Raindrop shows me that, across all my open tabs from all my devices, as well as my bookmarks, I had 7.2k links. Of those, only 389 were broken, and approximately 700 or so were duplicates. I have successfully closed all the open tabs on my mobile devices, except for about 10 or 20. The only tabs I have open anywhere are on my Mac Mini, and my Chromebook - and I have been trying to start a new habit of closing the tabs, or sorting them into Raindrop when I am done.

The cognitive load is a lot lighter, as I can search my bookmarks instead of manualy searching my open tabs. The reactivity loop around using my browser is certainly reduced, if not elmintated. For the past few days, I have been able to use my browser as a focused tool to work on the active projects I have, without tirpping over or sorting through all of the other open tabs. The sun is shining, the birds are chirping, and Her Majesty's corgis are beying to serenade the new dawn upon me.

Other things to try

Besides Raindrop, there is OneTab <https://one-tab.com/>, which is very helpful in grabbing all the open tabs in a browser window, then giving you a list to export (or restore later, but for this situation, you would not want to restore them all later - not without curating them first)

Instapaper, Pocket, and Readwise also come up - these are all in the category of "read later" apps.
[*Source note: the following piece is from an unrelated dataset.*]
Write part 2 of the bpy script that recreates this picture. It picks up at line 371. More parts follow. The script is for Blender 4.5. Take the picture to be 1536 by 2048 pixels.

I am stil not quite comfortable with Pocket, and all of these apps just seemed to be too heavy for what I needed.

Doom Emacs also comes to mind - Org Mode in Emacs is legendary, and they even have org-roam meant to make it even better for PKM. The Doom distribution puts in Vim keybindings, as God intended.

Finally, you could always just close all the tabs, and/or install the browser again from scratch - but where's the fun in that?